+++ DATA ENTRIES

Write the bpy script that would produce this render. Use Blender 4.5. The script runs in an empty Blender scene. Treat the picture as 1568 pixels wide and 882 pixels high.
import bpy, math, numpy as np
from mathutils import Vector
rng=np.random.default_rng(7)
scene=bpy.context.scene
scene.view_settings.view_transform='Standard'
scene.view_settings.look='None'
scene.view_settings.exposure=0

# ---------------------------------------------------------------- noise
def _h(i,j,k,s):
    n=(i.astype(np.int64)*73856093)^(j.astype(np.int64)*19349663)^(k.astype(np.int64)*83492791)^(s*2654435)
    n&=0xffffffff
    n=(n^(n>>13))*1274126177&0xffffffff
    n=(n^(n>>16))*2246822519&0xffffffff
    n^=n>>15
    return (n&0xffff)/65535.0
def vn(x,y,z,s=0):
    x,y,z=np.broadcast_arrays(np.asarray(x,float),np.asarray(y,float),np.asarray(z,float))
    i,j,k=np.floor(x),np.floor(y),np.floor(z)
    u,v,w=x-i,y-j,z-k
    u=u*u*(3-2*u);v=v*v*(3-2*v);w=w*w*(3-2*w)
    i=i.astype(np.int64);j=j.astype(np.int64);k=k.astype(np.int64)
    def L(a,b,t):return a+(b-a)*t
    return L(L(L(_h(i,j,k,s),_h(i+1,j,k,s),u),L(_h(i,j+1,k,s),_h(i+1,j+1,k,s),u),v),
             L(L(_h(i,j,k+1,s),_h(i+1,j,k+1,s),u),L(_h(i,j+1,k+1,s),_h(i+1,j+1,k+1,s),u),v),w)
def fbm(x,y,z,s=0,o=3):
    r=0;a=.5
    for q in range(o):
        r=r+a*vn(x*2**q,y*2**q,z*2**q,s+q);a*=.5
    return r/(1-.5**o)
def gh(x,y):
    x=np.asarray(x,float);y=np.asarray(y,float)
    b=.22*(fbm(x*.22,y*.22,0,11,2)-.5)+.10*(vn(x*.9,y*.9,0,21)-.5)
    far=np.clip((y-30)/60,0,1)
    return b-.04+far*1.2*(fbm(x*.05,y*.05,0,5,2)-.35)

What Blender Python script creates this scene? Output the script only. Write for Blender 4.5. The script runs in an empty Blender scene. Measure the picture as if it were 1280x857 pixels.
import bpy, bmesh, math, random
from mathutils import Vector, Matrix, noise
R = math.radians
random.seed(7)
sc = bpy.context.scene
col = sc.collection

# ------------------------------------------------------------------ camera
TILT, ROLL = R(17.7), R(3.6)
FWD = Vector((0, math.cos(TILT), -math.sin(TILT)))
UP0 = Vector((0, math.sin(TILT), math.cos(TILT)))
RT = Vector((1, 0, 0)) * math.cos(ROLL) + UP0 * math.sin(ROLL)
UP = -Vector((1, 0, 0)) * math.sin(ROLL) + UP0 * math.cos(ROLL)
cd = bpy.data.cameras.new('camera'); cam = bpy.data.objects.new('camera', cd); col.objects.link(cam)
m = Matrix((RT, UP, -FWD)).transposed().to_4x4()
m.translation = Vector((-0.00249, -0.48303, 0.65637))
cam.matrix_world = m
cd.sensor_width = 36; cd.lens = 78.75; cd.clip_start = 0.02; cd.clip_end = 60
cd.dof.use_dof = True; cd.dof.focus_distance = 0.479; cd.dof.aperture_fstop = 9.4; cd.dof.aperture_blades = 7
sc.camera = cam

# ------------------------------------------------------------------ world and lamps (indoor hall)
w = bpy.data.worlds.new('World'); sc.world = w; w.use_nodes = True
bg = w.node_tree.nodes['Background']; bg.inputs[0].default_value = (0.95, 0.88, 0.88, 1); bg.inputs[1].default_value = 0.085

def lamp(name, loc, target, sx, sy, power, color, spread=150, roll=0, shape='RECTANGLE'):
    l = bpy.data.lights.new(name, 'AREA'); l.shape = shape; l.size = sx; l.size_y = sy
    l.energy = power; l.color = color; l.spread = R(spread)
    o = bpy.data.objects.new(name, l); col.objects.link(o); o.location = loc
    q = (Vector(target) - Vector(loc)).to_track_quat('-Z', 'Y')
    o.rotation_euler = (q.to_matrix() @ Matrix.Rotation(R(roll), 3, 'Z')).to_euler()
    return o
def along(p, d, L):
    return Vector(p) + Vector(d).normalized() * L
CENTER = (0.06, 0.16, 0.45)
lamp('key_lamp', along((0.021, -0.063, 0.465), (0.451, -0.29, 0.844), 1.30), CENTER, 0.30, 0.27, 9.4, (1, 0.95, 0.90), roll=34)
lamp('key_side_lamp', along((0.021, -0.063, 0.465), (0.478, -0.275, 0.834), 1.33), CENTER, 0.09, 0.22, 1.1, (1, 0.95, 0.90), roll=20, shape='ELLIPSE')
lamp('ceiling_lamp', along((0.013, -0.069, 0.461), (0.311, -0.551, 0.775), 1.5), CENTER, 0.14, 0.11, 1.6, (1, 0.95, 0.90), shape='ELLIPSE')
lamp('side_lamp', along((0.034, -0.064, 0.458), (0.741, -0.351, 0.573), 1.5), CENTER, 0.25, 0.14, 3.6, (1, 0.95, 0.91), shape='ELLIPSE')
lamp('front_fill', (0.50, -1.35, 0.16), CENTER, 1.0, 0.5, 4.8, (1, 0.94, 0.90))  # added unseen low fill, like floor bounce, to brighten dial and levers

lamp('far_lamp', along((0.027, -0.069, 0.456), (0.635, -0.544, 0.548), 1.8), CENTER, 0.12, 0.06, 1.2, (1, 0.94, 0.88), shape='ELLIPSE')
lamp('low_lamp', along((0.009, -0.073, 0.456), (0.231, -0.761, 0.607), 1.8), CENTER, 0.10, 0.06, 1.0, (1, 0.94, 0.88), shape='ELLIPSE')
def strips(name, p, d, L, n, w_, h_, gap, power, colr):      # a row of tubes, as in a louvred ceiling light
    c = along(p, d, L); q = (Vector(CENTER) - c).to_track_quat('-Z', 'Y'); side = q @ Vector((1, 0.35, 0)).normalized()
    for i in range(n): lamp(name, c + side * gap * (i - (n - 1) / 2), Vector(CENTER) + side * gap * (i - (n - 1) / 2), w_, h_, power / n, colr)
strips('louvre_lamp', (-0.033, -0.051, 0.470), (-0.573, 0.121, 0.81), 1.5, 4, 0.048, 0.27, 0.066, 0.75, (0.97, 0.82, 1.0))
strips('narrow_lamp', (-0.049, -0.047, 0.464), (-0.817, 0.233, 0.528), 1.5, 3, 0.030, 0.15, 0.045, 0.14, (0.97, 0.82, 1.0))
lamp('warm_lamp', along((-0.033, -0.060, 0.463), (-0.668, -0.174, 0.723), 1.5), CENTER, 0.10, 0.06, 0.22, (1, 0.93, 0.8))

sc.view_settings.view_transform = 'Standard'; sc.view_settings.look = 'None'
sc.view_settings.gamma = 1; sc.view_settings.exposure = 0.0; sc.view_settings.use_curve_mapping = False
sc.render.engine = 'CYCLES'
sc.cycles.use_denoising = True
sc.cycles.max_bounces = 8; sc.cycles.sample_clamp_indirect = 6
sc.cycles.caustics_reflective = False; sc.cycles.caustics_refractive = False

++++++

▶ _OBJECTIVE_
The listing above must be transcribed exactly, line by line.

▶ _SOLUTION FOR THIS TASK_
Write the bpy script that would produce this render. Use Blender 4.5. The script runs in an empty Blender scene. Treat the picture as 1568 pixels wide and 882 pixels high.
import bpy, math, numpy as np
from mathutils import Vector
rng=np.random.default_rng(7)
scene=bpy.context.scene
scene.view_settings.view_transform='Standard'
scene.view_settings.look='None'
scene.view_settings.exposure=0

# ---------------------------------------------------------------- noise
def _h(i,j,k,s):
    n=(i.astype(np.int64)*73856093)^(j.astype(np.int64)*19349663)^(k.astype(np.int64)*83492791)^(s*2654435)
    n&=0xffffffff
    n=(n^(n>>13))*1274126177&0xffffffff
    n=(n^(n>>16))*2246822519&0xffffffff
    n^=n>>15
    return (n&0xffff)/65535.0
def vn(x,y,z,s=0):
    x,y,z=np.broadcast_arrays(np.asarray(x,float),np.asarray(y,float),np.asarray(z,float))
    i,j,k=np.floor(x),np.floor(y),np.floor(z)
    u,v,w=x-i,y-j,z-k
    u=u*u*(3-2*u);v=v*v*(3-2*v);w=w*w*(3-2*w)
    i=i.astype(np.int64);j=j.astype(np.int64);k=k.astype(np.int64)
    def L(a,b,t):return a+(b-a)*t
    return L(L(L(_h(i,j,k,s),_h(i+1,j,k,s),u),L(_h(i,j+1,k,s),_h(i+1,j+1,k,s),u),v),
             L(L(_h(i,j,k+1,s),_h(i+1,j,k+1,s),u),L(_h(i,j+1,k+1,s),_h(i+1,j+1,k+1,s),u),v),w)
def fbm(x,y,z,s=0,o=3):
    r=0;a=.5
    for q in range(o):
        r=r+a*vn(x*2**q,y*2**q,z*2**q,s+q);a*=.5
    return r/(1-.5**o)
def gh(x,y):
    x=np.asarray(x,float);y=np.asarray(y,float)
    b=.22*(fbm(x*.22,y*.22,0,11,2)-.5)+.10*(vn(x*.9,y*.9,0,21)-.5)
    far=np.clip((y-30)/60,0,1)
    return b-.04+far*1.2*(fbm(x*.05,y*.05,0,5,2)-.35)

What Blender Python script creates this scene? Output the script only. Write for Blender 4.5. The script runs in an empty Blender scene. Measure the picture as if it were 1280x857 pixels.
import bpy, bmesh, math, random
from mathutils import Vector, Matrix, noise
R = math.radians
random.seed(7)
sc = bpy.context.scene
col = sc.collection

# ------------------------------------------------------------------ camera
TILT, ROLL = R(17.7), R(3.6)
FWD = Vector((0, math.cos(TILT), -math.sin(TILT)))
UP0 = Vector((0, math.sin(TILT), math.cos(TILT)))
RT = Vector((1, 0, 0)) * math.cos(ROLL) + UP0 * math.sin(ROLL)
UP = -Vector((1, 0, 0)) * math.sin(ROLL) + UP0 * math.cos(ROLL)
cd = bpy.data.cameras.new('camera'); cam = bpy.data.objects.new('camera', cd); col.objects.link(cam)
m = Matrix((RT, UP, -FWD)).transposed().to_4x4()
m.translation = Vector((-0.00249, -0.48303, 0.65637))
cam.matrix_world = m
cd.sensor_width = 36; cd.lens = 78.75; cd.clip_start = 0.02; cd.clip_end = 60
cd.dof.use_dof = True; cd.dof.focus_distance = 0.479; cd.dof.aperture_fstop = 9.4; cd.dof.aperture_blades = 7
sc.camera = cam

# ------------------------------------------------------------------ world and lamps (indoor hall)
w = bpy.data.worlds.new('World'); sc.world = w; w.use_nodes = True
bg = w.node_tree.nodes['Background']; bg.inputs[0].default_value = (0.95, 0.88, 0.88, 1); bg.inputs[1].default_value = 0.085

def lamp(name, loc, target, sx, sy, power, color, spread=150, roll=0, shape='RECTANGLE'):
    l = bpy.data.lights.new(name, 'AREA'); l.shape = shape; l.size = sx; l.size_y = sy
    l.energy = power; l.color = color; l.spread = R(spread)
    o = bpy.data.objects.new(name, l); col.objects.link(o); o.location = loc
    q = (Vector(target) - Vector(loc)).to_track_quat('-Z', 'Y')
    o.rotation_euler = (q.to_matrix() @ Matrix.Rotation(R(roll), 3, 'Z')).to_euler()
    return o
def along(p, d, L):
    return Vector(p) + Vector(d).normalized() * L
CENTER = (0.06, 0.16, 0.45)
lamp('key_lamp', along((0.021, -0.063, 0.465), (0.451, -0.29, 0.844), 1.30), CENTER, 0.30, 0.27, 9.4, (1, 0.95, 0.90), roll=34)
lamp('key_side_lamp', along((0.021, -0.063, 0.465), (0.478, -0.275, 0.834), 1.33), CENTER, 0.09, 0.22, 1.1, (1, 0.95, 0.90), roll=20, shape='ELLIPSE')
lamp('ceiling_lamp', along((0.013, -0.069, 0.461), (0.311, -0.551, 0.775), 1.5), CENTER, 0.14, 0.11, 1.6, (1, 0.95, 0.90), shape='ELLIPSE')
lamp('side_lamp', along((0.034, -0.064, 0.458), (0.741, -0.351, 0.573), 1.5), CENTER, 0.25, 0.14, 3.6, (1, 0.95, 0.91), shape='ELLIPSE')
lamp('front_fill', (0.50, -1.35, 0.16), CENTER, 1.0, 0.5, 4.8, (1, 0.94, 0.90))  # added unseen low fill, like floor bounce, to brighten dial and levers

lamp('far_lamp', along((0.027, -0.069, 0.456), (0.635, -0.544, 0.548), 1.8), CENTER, 0.12, 0.06, 1.2, (1, 0.94, 0.88), shape='ELLIPSE')
lamp('low_lamp', along((0.009, -0.073, 0.456), (0.231, -0.761, 0.607), 1.8), CENTER, 0.10, 0.06, 1.0, (1, 0.94, 0.88), shape='ELLIPSE')
def strips(name, p, d, L, n, w_, h_, gap, power, colr):      # a row of tubes, as in a louvred ceiling light
    c = along(p, d, L); q = (Vector(CENTER) - c).to_track_quat('-Z', 'Y'); side = q @ Vector((1, 0.35, 0)).normalized()
    for i in range(n): lamp(name, c + side * gap * (i - (n - 1) / 2), Vector(CENTER) + side * gap * (i - (n - 1) / 2), w_, h_, power / n, colr)
strips('louvre_lamp', (-0.033, -0.051, 0.470), (-0.573, 0.121, 0.81), 1.5, 4, 0.048, 0.27, 0.066, 0.75, (0.97, 0.82, 1.0))
strips('narrow_lamp', (-0.049, -0.047, 0.464), (-0.817, 0.233, 0.528), 1.5, 3, 0.030, 0.15, 0.045, 0.14, (0.97, 0.82, 1.0))
lamp('warm_lamp', along((-0.033, -0.060, 0.463), (-0.668, -0.174, 0.723), 1.5), CENTER, 0.10, 0.06, 0.22, (1, 0.93, 0.8))

sc.view_settings.view_transform = 'Standard'; sc.view_settings.look = 'None'
sc.view_settings.gamma = 1; sc.view_settings.exposure = 0.0; sc.view_settings.use_curve_mapping = False
sc.render.engine = 'CYCLES'
sc.cycles.use_denoising = True
sc.cycles.max_bounces = 8; sc.cycles.sample_clamp_indirect = 6
sc.cycles.caustics_reflective = False; sc.cycles.caustics_refractive = False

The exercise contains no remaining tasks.